The other issue is water coming over the top of pier structures, which can be a hazard for pier walkers and cause damage, the USACE’s Schropp said. When water levels were low a few years ago, a lot of infrastructure dating to the 1930s with original wood substructures got exposed to air, causing the wood to rot.

“We are seeing a lot of damage from wave action due to that deterioration,” Schropp said.

In Muskegon, the ice and high waves have damaged the south breakwater pier over the last couple of winters. The decay of the substructure allowed water to get in, washing out some of the stone fill inside and popping out some of the concrete caps, Schropp said. A project to repair the pierhead is planned for late fall or next spring.

Erosion also has affected Muskegon Lake and Muskegon County’s Heritage Landing Park in downtown, said Bob Lukens, community development director at the Muskegon County Convention & Visitors Bureau.

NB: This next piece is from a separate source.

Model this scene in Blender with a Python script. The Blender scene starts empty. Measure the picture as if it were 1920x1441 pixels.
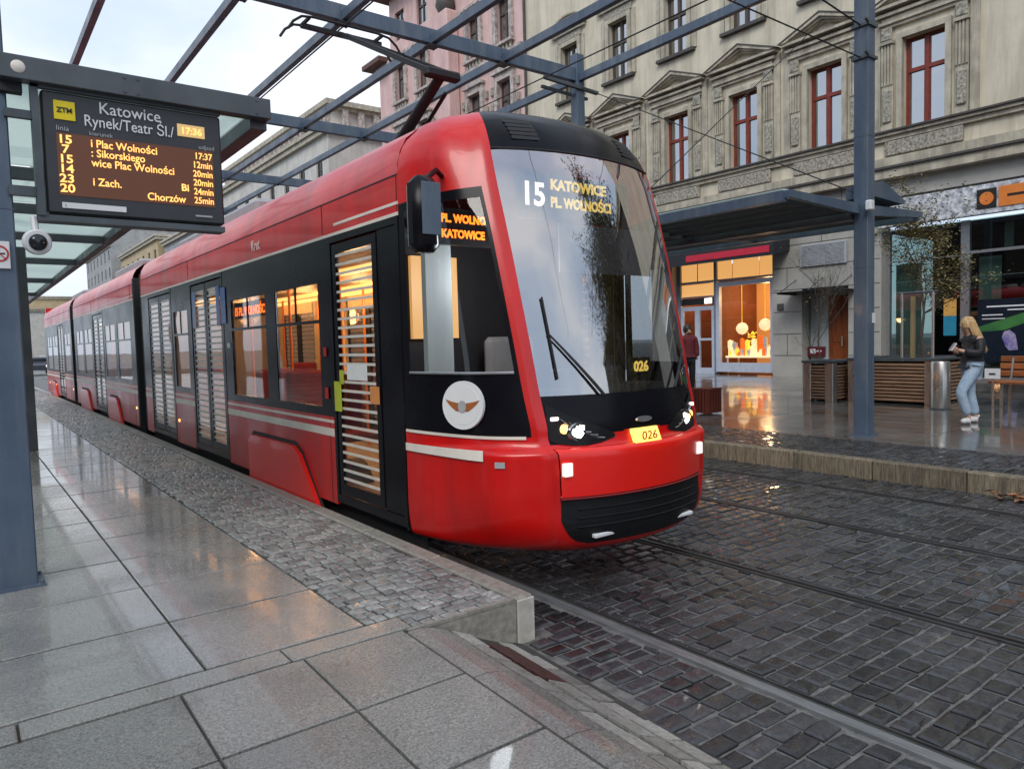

The West Michigan Shoreline Regional Development Commission helped secure grant funding to fight the erosion and create a softer, graded shoreline around the water inlet that goes under the park’s foot bridge. The erosion poses a safety concern for people attending concerts and visiting the park.

“It’s getting hit by those northwest waves that come in and the ice that piles up out there too,” he said. “It cut away a pretty good chunk.”

Lukens believes there will still be plenty of beach this summer at city and state parks in the county. Muskegon’s Pere Marquette Beach is fairly flat with nothing behind it, but those with dune ecosystems, such as at Hoffmaster State Park and Lake Harbor Park, are in constant flux and do experience beach erosion, he added.